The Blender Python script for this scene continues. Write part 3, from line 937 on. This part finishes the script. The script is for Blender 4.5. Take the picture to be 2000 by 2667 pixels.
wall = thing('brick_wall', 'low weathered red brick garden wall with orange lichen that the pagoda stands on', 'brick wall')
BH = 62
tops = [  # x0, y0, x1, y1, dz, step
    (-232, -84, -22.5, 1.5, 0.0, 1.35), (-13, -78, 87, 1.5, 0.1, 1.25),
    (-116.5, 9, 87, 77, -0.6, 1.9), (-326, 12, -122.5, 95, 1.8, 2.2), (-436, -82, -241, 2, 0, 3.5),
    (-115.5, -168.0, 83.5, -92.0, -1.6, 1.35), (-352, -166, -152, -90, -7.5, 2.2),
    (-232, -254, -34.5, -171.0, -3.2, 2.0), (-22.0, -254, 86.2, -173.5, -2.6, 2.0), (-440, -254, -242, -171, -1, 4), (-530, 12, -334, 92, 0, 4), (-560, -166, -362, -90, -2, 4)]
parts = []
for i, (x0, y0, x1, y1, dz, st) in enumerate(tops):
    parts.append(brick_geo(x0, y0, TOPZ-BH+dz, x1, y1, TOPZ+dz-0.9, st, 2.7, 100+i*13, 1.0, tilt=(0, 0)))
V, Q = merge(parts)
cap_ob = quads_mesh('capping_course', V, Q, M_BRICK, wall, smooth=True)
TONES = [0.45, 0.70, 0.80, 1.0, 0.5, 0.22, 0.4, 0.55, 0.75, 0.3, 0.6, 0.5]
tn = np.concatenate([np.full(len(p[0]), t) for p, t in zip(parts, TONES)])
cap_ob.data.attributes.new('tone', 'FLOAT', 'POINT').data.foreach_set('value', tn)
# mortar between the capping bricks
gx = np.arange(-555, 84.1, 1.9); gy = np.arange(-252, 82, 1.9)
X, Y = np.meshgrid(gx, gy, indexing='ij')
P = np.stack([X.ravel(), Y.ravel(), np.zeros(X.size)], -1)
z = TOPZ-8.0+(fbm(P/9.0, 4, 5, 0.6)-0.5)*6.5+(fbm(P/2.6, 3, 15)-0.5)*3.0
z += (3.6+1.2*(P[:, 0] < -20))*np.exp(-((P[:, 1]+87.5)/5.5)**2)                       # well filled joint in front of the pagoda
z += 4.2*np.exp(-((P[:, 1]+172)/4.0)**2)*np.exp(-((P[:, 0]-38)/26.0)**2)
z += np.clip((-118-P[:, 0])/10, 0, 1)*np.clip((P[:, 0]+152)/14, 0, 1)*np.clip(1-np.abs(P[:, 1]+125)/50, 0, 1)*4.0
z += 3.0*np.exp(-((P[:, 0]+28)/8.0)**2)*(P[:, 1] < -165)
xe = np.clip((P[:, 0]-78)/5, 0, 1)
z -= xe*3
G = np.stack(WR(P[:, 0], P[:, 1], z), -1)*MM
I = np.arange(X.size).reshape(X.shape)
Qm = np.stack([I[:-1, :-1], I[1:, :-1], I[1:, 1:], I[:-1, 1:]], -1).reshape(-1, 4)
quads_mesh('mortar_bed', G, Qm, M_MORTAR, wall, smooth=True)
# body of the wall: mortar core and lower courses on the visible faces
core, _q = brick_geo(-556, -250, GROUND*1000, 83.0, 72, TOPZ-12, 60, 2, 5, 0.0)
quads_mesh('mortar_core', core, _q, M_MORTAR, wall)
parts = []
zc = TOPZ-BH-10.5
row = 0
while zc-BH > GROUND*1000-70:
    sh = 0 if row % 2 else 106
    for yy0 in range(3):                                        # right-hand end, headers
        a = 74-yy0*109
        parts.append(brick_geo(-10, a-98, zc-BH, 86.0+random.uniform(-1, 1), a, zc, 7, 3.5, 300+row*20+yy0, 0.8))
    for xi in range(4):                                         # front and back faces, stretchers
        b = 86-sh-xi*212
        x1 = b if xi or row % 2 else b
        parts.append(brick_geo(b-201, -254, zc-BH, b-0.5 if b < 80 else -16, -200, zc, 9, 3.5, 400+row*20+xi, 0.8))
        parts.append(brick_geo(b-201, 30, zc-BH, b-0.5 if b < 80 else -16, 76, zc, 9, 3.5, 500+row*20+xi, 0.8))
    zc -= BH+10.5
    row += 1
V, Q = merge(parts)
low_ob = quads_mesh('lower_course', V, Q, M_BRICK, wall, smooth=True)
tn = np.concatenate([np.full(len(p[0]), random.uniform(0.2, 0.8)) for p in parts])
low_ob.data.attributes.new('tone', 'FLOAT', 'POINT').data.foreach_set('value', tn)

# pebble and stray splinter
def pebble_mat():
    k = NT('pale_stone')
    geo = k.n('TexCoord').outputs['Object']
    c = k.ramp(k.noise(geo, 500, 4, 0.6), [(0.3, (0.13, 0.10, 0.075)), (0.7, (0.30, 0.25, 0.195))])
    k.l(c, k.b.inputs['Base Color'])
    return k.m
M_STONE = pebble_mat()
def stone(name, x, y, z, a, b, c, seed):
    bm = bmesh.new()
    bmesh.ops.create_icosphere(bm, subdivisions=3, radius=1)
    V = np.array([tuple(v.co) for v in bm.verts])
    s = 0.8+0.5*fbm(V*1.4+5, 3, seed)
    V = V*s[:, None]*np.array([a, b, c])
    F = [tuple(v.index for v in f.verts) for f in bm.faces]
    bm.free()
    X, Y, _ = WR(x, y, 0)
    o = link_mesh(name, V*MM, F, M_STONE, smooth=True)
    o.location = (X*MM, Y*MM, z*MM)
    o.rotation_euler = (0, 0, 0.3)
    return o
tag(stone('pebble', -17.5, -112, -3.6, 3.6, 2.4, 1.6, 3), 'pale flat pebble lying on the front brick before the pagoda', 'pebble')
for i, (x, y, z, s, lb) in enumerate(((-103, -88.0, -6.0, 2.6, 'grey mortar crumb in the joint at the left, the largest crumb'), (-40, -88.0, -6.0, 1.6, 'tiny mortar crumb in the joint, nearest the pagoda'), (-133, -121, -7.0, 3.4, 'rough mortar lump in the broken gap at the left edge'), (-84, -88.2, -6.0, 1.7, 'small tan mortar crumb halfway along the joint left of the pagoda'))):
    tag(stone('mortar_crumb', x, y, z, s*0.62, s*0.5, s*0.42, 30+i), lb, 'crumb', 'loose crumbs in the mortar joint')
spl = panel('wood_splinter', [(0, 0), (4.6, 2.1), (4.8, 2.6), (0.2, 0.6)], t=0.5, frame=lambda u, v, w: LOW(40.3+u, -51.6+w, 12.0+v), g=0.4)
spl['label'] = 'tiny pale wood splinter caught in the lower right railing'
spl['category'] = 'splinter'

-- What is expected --
Set down the material above again, word for word.

-- Written solution --
The Blender Python script for this scene continues. Write part 3, from line 937 on. This part finishes the script. The script is for Blender 4.5. Take the picture to be 2000 by 2667 pixels.
wall = thing('brick_wall', 'low weathered red brick garden wall with orange lichen that the pagoda stands on', 'brick wall')
BH = 62
tops = [  # x0, y0, x1, y1, dz, step
    (-232, -84, -22.5, 1.5, 0.0, 1.35), (-13, -78, 87, 1.5, 0.1, 1.25),
    (-116.5, 9, 87, 77, -0.6, 1.9), (-326, 12, -122.5, 95, 1.8, 2.2), (-436, -82, -241, 2, 0, 3.5),
    (-115.5, -168.0, 83.5, -92.0, -1.6, 1.35), (-352, -166, -152, -90, -7.5, 2.2),
    (-232, -254, -34.5, -171.0, -3.2, 2.0), (-22.0, -254, 86.2, -173.5, -2.6, 2.0), (-440, -254, -242, -171, -1, 4), (-530, 12, -334, 92, 0, 4), (-560, -166, -362, -90, -2, 4)]
parts = []
for i, (x0, y0, x1, y1, dz, st) in enumerate(tops):
    parts.append(brick_geo(x0, y0, TOPZ-BH+dz, x1, y1, TOPZ+dz-0.9, st, 2.7, 100+i*13, 1.0, tilt=(0, 0)))
V, Q = merge(parts)
cap_ob = quads_mesh('capping_course', V, Q, M_BRICK, wall, smooth=True)
TONES = [0.45, 0.70, 0.80, 1.0, 0.5, 0.22, 0.4, 0.55, 0.75, 0.3, 0.6, 0.5]
tn = np.concatenate([np.full(len(p[0]), t) for p, t in zip(parts, TONES)])
cap_ob.data.attributes.new('tone', 'FLOAT', 'POINT').data.foreach_set('value', tn)
# mortar between the capping bricks
gx = np.arange(-555, 84.1, 1.9); gy = np.arange(-252, 82, 1.9)
X, Y = np.meshgrid(gx, gy, indexing='ij')
P = np.stack([X.ravel(), Y.ravel(), np.zeros(X.size)], -1)
z = TOPZ-8.0+(fbm(P/9.0, 4, 5, 0.6)-0.5)*6.5+(fbm(P/2.6, 3, 15)-0.5)*3.0
z += (3.6+1.2*(P[:, 0] < -20))*np.exp(-((P[:, 1]+87.5)/5.5)**2)                       # well filled joint in front of the pagoda
z += 4.2*np.exp(-((P[:, 1]+172)/4.0)**2)*np.exp(-((P[:, 0]-38)/26.0)**2)
z += np.clip((-118-P[:, 0])/10, 0, 1)*np.clip((P[:, 0]+152)/14, 0, 1)*np.clip(1-np.abs(P[:, 1]+125)/50, 0, 1)*4.0
z += 3.0*np.exp(-((P[:, 0]+28)/8.0)**2)*(P[:, 1] < -165)
xe = np.clip((P[:, 0]-78)/5, 0, 1)
z -= xe*3
G = np.stack(WR(P[:, 0], P[:, 1], z), -1)*MM
I = np.arange(X.size).reshape(X.shape)
Qm = np.stack([I[:-1, :-1], I[1:, :-1], I[1:, 1:], I[:-1, 1:]], -1).reshape(-1, 4)
quads_mesh('mortar_bed', G, Qm, M_MORTAR, wall, smooth=True)
# body of the wall: mortar core and lower courses on the visible faces
core, _q = brick_geo(-556, -250, GROUND*1000, 83.0, 72, TOPZ-12, 60, 2, 5, 0.0)
quads_mesh('mortar_core', core, _q, M_MORTAR, wall)
parts = []
zc = TOPZ-BH-10.5
row = 0
while zc-BH > GROUND*1000-70:
    sh = 0 if row % 2 else 106
    for yy0 in range(3):                                        # right-hand end, headers
        a = 74-yy0*109
        parts.append(brick_geo(-10, a-98, zc-BH, 86.0+random.uniform(-1, 1), a, zc, 7, 3.5, 300+row*20+yy0, 0.8))
    for xi in range(4):                                         # front and back faces, stretchers
        b = 86-sh-xi*212
        x1 = b if xi or row % 2 else b
        parts.append(brick_geo(b-201, -254, zc-BH, b-0.5 if b < 80 else -16, -200, zc, 9, 3.5, 400+row*20+xi, 0.8))
        parts.append(brick_geo(b-201, 30, zc-BH, b-0.5 if b < 80 else -16, 76, zc, 9, 3.5, 500+row*20+xi, 0.8))
    zc -= BH+10.5
    row += 1
V, Q = merge(parts)
low_ob = quads_mesh('lower_course', V, Q, M_BRICK, wall, smooth=True)
tn = np.concatenate([np.full(len(p[0]), random.uniform(0.2, 0.8)) for p in parts])
low_ob.data.attributes.new('tone', 'FLOAT', 'POINT').data.foreach_set('value', tn)

# pebble and stray splinter
def pebble_mat():
    k = NT('pale_stone')
    geo = k.n('TexCoord').outputs['Object']
    c = k.ramp(k.noise(geo, 500, 4, 0.6), [(0.3, (0.13, 0.10, 0.075)), (0.7, (0.30, 0.25, 0.195))])
    k.l(c, k.b.inputs['Base Color'])
    return k.m
M_STONE = pebble_mat()
def stone(name, x, y, z, a, b, c, seed):
    bm = bmesh.new()
    bmesh.ops.create_icosphere(bm, subdivisions=3, radius=1)
    V = np.array([tuple(v.co) for v in bm.verts])
    s = 0.8+0.5*fbm(V*1.4+5, 3, seed)
    V = V*s[:, None]*np.array([a, b, c])
    F = [tuple(v.index for v in f.verts) for f in bm.faces]
    bm.free()
    X, Y, _ = WR(x, y, 0)
    o = link_mesh(name, V*MM, F, M_STONE, smooth=True)
    o.location = (X*MM, Y*MM, z*MM)
    o.rotation_euler = (0, 0, 0.3)
    return o
tag(stone('pebble', -17.5, -112, -3.6, 3.6, 2.4, 1.6, 3), 'pale flat pebble lying on the front brick before the pagoda', 'pebble')
for i, (x, y, z, s, lb) in enumerate(((-103, -88.0, -6.0, 2.6, 'grey mortar crumb in the joint at the left, the largest crumb'), (-40, -88.0, -6.0, 1.6, 'tiny mortar crumb in the joint, nearest the pagoda'), (-133, -121, -7.0, 3.4, 'rough mortar lump in the broken gap at the left edge'), (-84, -88.2, -6.0, 1.7, 'small tan mortar crumb halfway along the joint left of the pagoda'))):
    tag(stone('mortar_crumb', x, y, z, s*0.62, s*0.5, s*0.42, 30+i), lb, 'crumb', 'loose crumbs in the mortar joint')
spl = panel('wood_splinter', [(0, 0), (4.6, 2.1), (4.8, 2.6), (0.2, 0.6)], t=0.5, frame=lambda u, v, w: LOW(40.3+u, -51.6+w, 12.0+v), g=0.4)
spl['label'] = 'tiny pale wood splinter caught in the lower right railing'
spl['category'] = 'splinter'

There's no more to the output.